As unidades programadas irão produzir três a quatro vezes ao ano, aproveitando a sazonalidade dos subprodutos. Do olival virão a rama, as folhas e até o bagaço de azeitona; da vinha, a rama, o engaço e as massas vínicas; do milho, a palha; das pecuárias, o estrume e o chorume; das queijarias, as lamas; e, da agroindústria, os restos.

 

“Só a Olivimundo poderá reciclar 50 mil toneladas de bagaço e até chegar às 100 mil toneladas”, exemplifica David Catita, explicando que para “cumprir a curva térmica” o bagaço não pode exceder os 50 por cento. Isto assume particular importância se tivermos em conta os protestos por parte das populações em relação às fábricas de transformação do bagaço e aos impactos ambientais inerentes.

 

“Todo o bagaço que vai para as fábricas não volta para o território”, constata o técnico da EDIA, acrescentando que “quando acabar o bagaço, acabam-se as fábricas”.

 

Antecipando algumas críticas que possam surgir devido ao encerramento destas unidades fabris, David Catita recorda que as novas unidades “também vão criar emprego” e que “existe mais emprego numa forma de exploração correta” promovendo a economia circular.

 

“A recirculação de subprodutos orgânicos no ciclo produtivo, reduzindo a depreciação do seu valor, representa o corolário da economia circular e uma utilização globalmente mais eficiente dos recursos, com menor importação de fatores de produção e limitação dos resíduos orgânicos produzidos”, lê-se no protocolo.

 

Gonçalo Almeida Simões, diretor-geral da Olivum, ressalvando que ainda estamos num período “experimental”, diz que pode ser um processo “interessante”, uma vez que neste momento o Alentejo não tem adubo suficiente para as suas necessidades e, no futuro, pode tê-lo, quer para os olivais, quer para outras culturas.

 

Do ponto de vista financeiro também é uma mais-valia pois “quanto mais bagaço ficar nos lagares, menos irá para a indústria” que cobra por essa entrega.
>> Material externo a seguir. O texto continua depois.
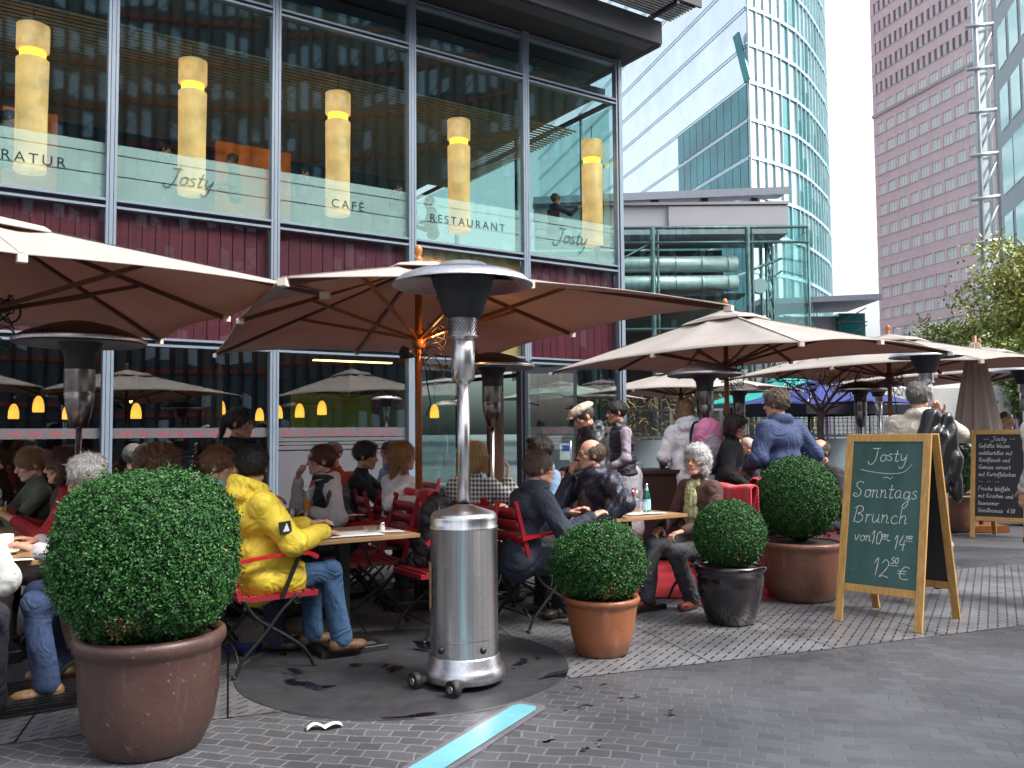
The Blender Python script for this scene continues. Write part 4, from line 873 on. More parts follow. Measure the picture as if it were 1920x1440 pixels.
def parasol(label, loc, rz, w, l, zr, rise, canvas='canvas', group='cream parasols over the terrace', detail=True, lit=False, droop=.07, pole_r=.03, cables=0):
    t = thing('parasol', label, 'parasol', (loc[0], loc[1], 0), rz, group)
    P8 = [(-w/2, -l/2), (0, -l/2), (w/2, -l/2), (w/2, 0), (w/2, l/2), (0, l/2), (-w/2, l/2), (-w/2, 0)]
    za = zr+rise; NS = 8
    def surf(dz, inner=0.0):
        vs = []; fs = []; K = 6
        ring = []
        for i in range(8):
            a, b = P8[i], P8[(i+1) % 8]; da = droop if i % 2 == 0 else 0; db = droop if (i+1) % 2 == 0 else 0
            for k in range(K):
                u = k/K; x, y = a[0]+(b[0]-a[0])*u, a[1]+(b[1]-a[1])*u
                s_ = math.sin(math.pi*u); ring.append((x*(1-.025*s_), y*(1-.025*s_), zr-da*(1-u)-db*u+.03*s_, s_))
        n = len(ring)
        for j in range(NS+1):
            q = j/NS
            for (x, y, z, s_) in ring: vs.append((x*q, y*q, za+(z-za)*q-.055*math.sin(math.pi*q)*s_*.9+dz))
        for j in range(NS):
            for i in range(n): fs.append((j*n+i, j*n+(i+1) % n, (j+1)*n+(i+1) % n, (j+1)*n+i))
        return vs, fs, n
    m_ = MB(); vs, fs, n = surf(.004); v2, f2, _ = surf(-.004)
    m_.add(vs+v2, fs+[tuple(len(vs)+i for i in f[::-1]) for f in f2]+[(NS*n+i, NS*n+(i+1) % n, len(vs)+NS*n+(i+1) % n, len(vs)+NS*n+i) for i in range(n)], 0, True)
    for i in range(8):
        dx, dy = P8[i]; ll = math.hypot(dx, dy); px_, py_ = -dy/ll*.011, dx/ll*.011; cs_ = [Vector(vs[j*n+i*6]) for j in range(NS+1)]
        m_.add([q+Vector((px_*s_, py_*s_, .0035)) for q in cs_ for s_ in (-1, 1)], [(2*j, 2*j+1, 2*j+3, 2*j+2) for j in range(NS)], 1)
    cn = m_.build('canopy', [M[canvas], M['seam']], t)
    # vent flap
    m_ = MB(); vv = []; q0 = .2
    for q, dz in ((0.0, .035), (.1, .03), (q0, .035), (q0+.03, .012)):
        for i in range(8):
            a = P8[i]; da = droop if i % 2 == 0 else 0; vv.append((a[0]*q, a[1]*q, za+(zr-da-za)*q+dz+(.012*math.sin(i*2.1+q*30) if q > .15 else 0)))
    m_.add(vv, [(j*8+i, j*8+(i+1) % 8, (j+1)*8+(i+1) % 8, (j+1)*8+i) for j in range(3) for i in range(8)]); m_.build('vent', M[canvas], cn, solid=.006)
    m_ = MB(); m_.tube([(0, 0, 0), (0, 0, za+.03)], pole_r, 14); m_.build('pole', M['pole'] if canvas == 'canvas' else M['black'], t)
    m_ = MB(); m_.lathe([(0, za+.17), (.02, za+.165), (.034, za+.135), (.033, za+.10), (.018, za+.075), (.03, za+.06), (.032, za+.03), (.02, za+.0)], 14); m_.build('finial', M['finial'], t)
    if not detail: return t
    zh = zr-.10
    for i in range(8):
        a = P8[i]; da = droop if i % 2 == 0 else 0; e = Vector((a[0]*.995, a[1]*.995, zr-da-.02)); tp = Vector((a[0]*.02, a[1]*.02, za-.03))
        m_ = MB(); m_.bar(tp, e, .024, .032); rb = m_.build('rib', M['rib'], t)
        q = .52 if i % 2 == 0 else .6; k = tp+(e-tp)*q-Vector((0, 0, .015)); h = Vector((a[0], a[1], 0)).normalized()*.05+Vector((0, 0, zh))
        m_ = MB(); m_.bar(h, k, .02, .028); m_.build('strut', M['rib'] if not lit else M['pole'], rb)  # lit struts switch to brighter wood, bulb glow put into the colour
        m_ = MB(); d = Vector((a[0], a[1], 0)).normalized(); m_.bar(e-d*.035, e+d*.02, .045, .04); m_.build('corner_pocket', M['pocket'], rb)
    m_ = MB(); m_.lathe([(.03, zh-.09), (.055, zh-.08), (.06, zh-.03), (.05, zh-.01), (.062, zh+.02), (.05, zh+.05), (.03, zh+.06)], 16); m_.build('hub', M['finial'] if lit else M['rib'], t)  # brighter orange wood paints the bulb's glow on the hub
    m_ = MB(); m_.box((0, 0, .04), (.55, .55, .08)); m_.tube([(0, 0, .08), (0, 0, .4)], .04, 12); m_.build('base', M['black'], t, bevel=.01)
    if cables:
        m_ = MB(); rg = random.Random(cables)
        for k in range(8):
            x0 = .04; pts = []
            for q in range(9):
                pts.append(Vector((x0+.10*math.sin(q*.8+k)+rg.uniform(-.02, .02)+.06, -.05+.05*math.cos(q*.9+k*1.3), zh+.12-.05*q*rg.uniform(.8, 1.1))))
            m_.tube(catmull(pts, 3), .0045, 5)
        c = [Vector((.2+.06*math.cos(a), -.02, zh+.02+.075*math.sin(a))) for a in [i*.6 for i in range(24)]]
        m_.tube(c, .006, 5); m_.tube([(0.03, -.03, zh-.1), (.06, -.05, zh-.4), (.09, -.05, zh-.55), (.05, -.04, zh-.65)], .006, 5)
        m_.build('cable', M['black'], t)
        m_ = MB(); m_.tube([(0, 0, zh-.16), (-.04, -.03, zh-.16), (-.1, -.05, zh-.14)], .012, 6); m_.tube([(-.07, -.05, zh-.14), (-.16, -.08, zh-.13)], [.035, .055], 12); m_.build('spotlight', M['black'], t)
    if lit:
        m_ = MB(); m_.sphere((0, 0, 0), .014, 8); bu = m_.build('bulb', emis('warm_bulb', (1, .5, .15), 14), t); bu.location = (.09, -.10, zh+.015)
        pl = bpy.data.lights.new('bulb_light', 'POINT'); pl.energy = 2.2; pl.color = (1, .45, .15); pl.shadow_soft_size = .05; po = bpy.data.objects.new('bulb_light', pl); COL.objects.link(po); po.parent = t; po.location = (.13, -.16, zh+.0)
    return t
parasol('leftmost cream parasol, cut by the left picture edge, over the big boxwood planter', (-3.44, 5.53), R(38.7), 3.3, 3.3, 2.30, .52, droop=.03, cables=2)
parasol('middle cream parasol behind the foremost heater, with orange lit hub and reddish wooden pole', (-.78, 7.25), R(23), 2.9, 4.6, 2.30, .52, lit=True, cables=3)
parasol('whole cream parasol to the right of the cafe corner, above the old woman', (2.62, 10.6), R(30), 2.3, 4.4, 2.30, .56, cables=4)
parasol('cream parasol further back whose pole stands behind the man with the leather jacket', (5.61, 12.9), R(30), 2.5, 4.4, 2.30, .5, cables=5)
parasol('farthest right cream parasol, its finial showing just above the next canopy', (8.1, 15.0), R(30), 2.5, 4.4, 2.30, .5)
parasol('low cream parasol in the back row, half hidden under the parasol above the old woman', (3.5, 18.0), R(30), 2.5, 4.2, 2.25, .45)
parasol('white topped parasol far back at the corner by the golden tangle', (1.2, 21.5), R(30), 2.5, 3.6, 2.25, .4, detail=False)
parasol('teal parasol with a broad round look beyond the bare tree', (7.2, 22.5), R(20), 3.6, 3.6, 2.1, .75, 'canvas_teal', 'coloured parasols at the back', False)
t = parasol('navy blue square parasol with a dark valance next to the bare tree', (6.75, 19.0), R(18), 3.0, 3.0, 1.98, .55, 'canvas_navy', 'coloured parasols at the back', False)
m_ = MB()
for a, b in (((-1.5, -1.5), (1.5, -1.5)), ((1.5, -1.5), (1.5, 1.5)), ((1.5, 1.5), (-1.5, 1.5)), ((-1.5, 1.5), (-1.5, -1.5))): m_.bar((*a, 1.83), (*b, 1.83), .01, .2)
m_.build('valance', mat('navy_valance', (.008, .008, .02), .9), t)
for x, y in ((-1.2, -1.2), (1.0, -1.2)): 
    m_ = MB(); m_.tube([(x, y, 0), (x, y, 1.9)], .03, 8); m_.build('post', M['black'], t)
# closed parasol
t = thing('closed_parasol', 'closed taupe parasol hanging in long folds beside the second chalkboard', 'parasol', (6.52, 12.2, 0))
def fold(u, v):
    a = u*2*math.pi; z = 2.62-1.42*v; r_ = .05+.26*v**.8+(.035*v+.012)*math.sin(a*11)+.02*v*math.sin(a*4+1)
    return (r_*math.cos(a), r_*math.sin(a), z)
m_ = MB(); m_.grid(fold, 132, 14); m_.build('folded_canopy', M['canvas_brown'], t)
m_ = MB(); m_.tube([(0, 0, 0), (0, 0, 2.72)], .03, 10); m_.box((0, 0, .04), (.5, .5, .08)); m_.build('pole', M['pole'], t)
# white tent beyond
t = thing('white_tent', 'small white market tent between the leather jacket man and the closed parasol', 'tent', (13.0, 26, 0)); m_ = MB()
m_.grid(lambda u, v: (-1.9+3.8*u, .0+3*v, 2.6+.35*math.sin(math.pi*v)), 8, 6); m_.box((0, 0, 2.15), (3.8, .02, 1.0)); m_.build('canopy', M['canvas_white'], t)
m_ = MB(); [m_.tube([(x, y, 0), (x, y, 2.6)], .03, 6) for x in (-1.85, 1.85) for y in (0, 3)]; m_.build('post', M['steel'], t)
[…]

A prazo, pode-se até pensar em tornar a produção do adubo produzido através da compostagem “em fonte de rendimento”.

 

UMA REVOLUÇÃO

 

Para Fátima Moura, da Associação Ambiental Amigos das Fortes, em Ferreira do Alentejo, local onde existe uma fábrica de transformação do bagaço de azeitona, podemos estar perante “uma revolução”. “Se os olivicultores tomarem consciência da importância desta solução, muda tudo”. A ativista ambiental lembra que “o melhor azeite do mundo tem um lado negro” que é o impacto ambiental destas unidades industriais, nomeadamente, através da depreciação da qualidade do ar e das poeiras expelidas.